Utrecht (Burger-Afd.).
31 Maart sprak voor deze Afdeeling de heer Mr. P.H. Ritter Jr., hoofd-redacteur van het ‘Utrechtsch Dagblad’, over ‘De internationale beteekenis der Groot-Nederlandsche Gedachte’. Na een korte inleiding stelde spreker twee vragen: 1e. Is het Hollandsche volk (is de Nederlandsche stam), in staat zijn nationale gedachte in wijdsten omvang te beseffen, en er moeite en leed voor over te hebben? 2e.
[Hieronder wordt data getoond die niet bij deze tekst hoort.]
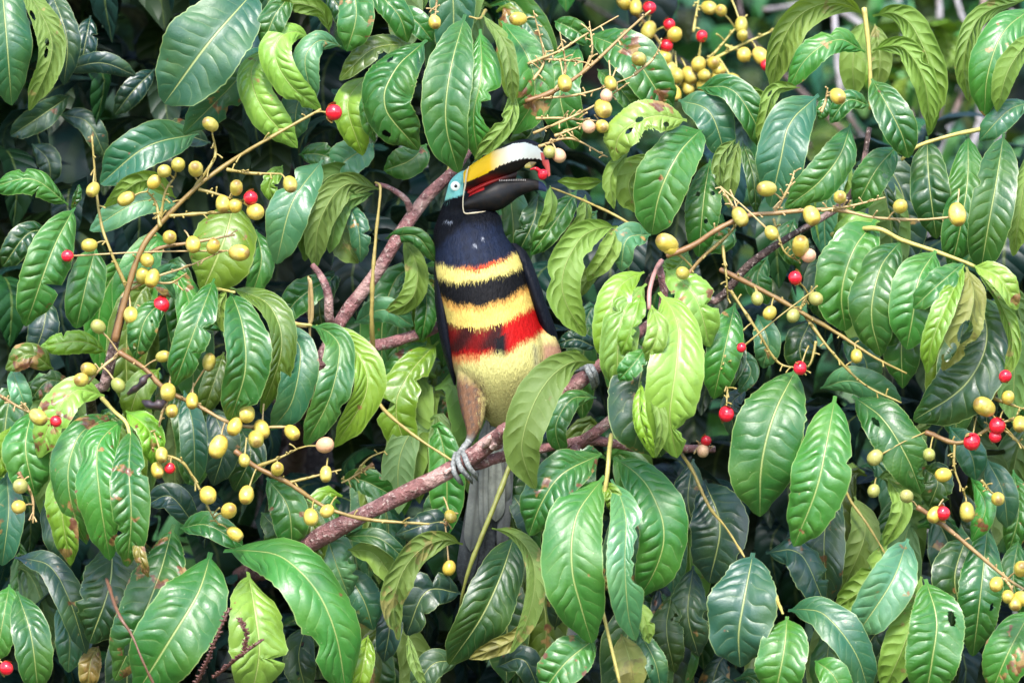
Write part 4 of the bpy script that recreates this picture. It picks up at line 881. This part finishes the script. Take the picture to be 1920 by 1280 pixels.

Is het beseffen en beleven dier nationale gedachte voor ons volk (en onzen stam) een wenschelijkheid, dan wel een noodzaak, een bestaansvoorwaarde?
De eerste vraag beantwoordend kwam spreker tot het besluit, dat de aard van den Dietschen stam voor de ontwikkeling der Groot-Nederlandsche Gedachte niet gunstig is, welke slotsom te pijnlijker klinkt, omdat de tweede vraag bevestigend moet worden beantwoord. Vervolgens toonde spreker aan, hoe ook voor de wereld het doordringen der Groot-Nederlandsche Gedachte noodzakelijk is, omdat zij streeft naar een oplossing van het nationaliteiten-vraagstuk: zelfregeering binnen het historisch staatsverband. Spr. wees er o.a. op, dat de Hollandsche Overheid gehouden is in beginsel Nederlandsch te zijn in al hare uitingen en gedragingen, waaruit bijv. voortvloeit, dat een verbond van Holland met België, zoolang België weigert Vlaanderen recht te doen, voor haar volstrekt onaannemelijk moet zijn. Zijne rede besloot spreker aldus:
‘Vlaanderen en Zuid-Afrika zijn door stroomen van leed tot het Groot-Nederlandsche bewustzijn gekomen. Het is hun levensadem, hun bestaansvoorwaarde geworden. Voor ons, Hollanders is het geneesmiddel tegen kleinzielige enghartigheid.
Begrijpen wij dan het nieuwe leven voor ons volk, door het zijn historische en geestelijke waarden te doen beseffen!’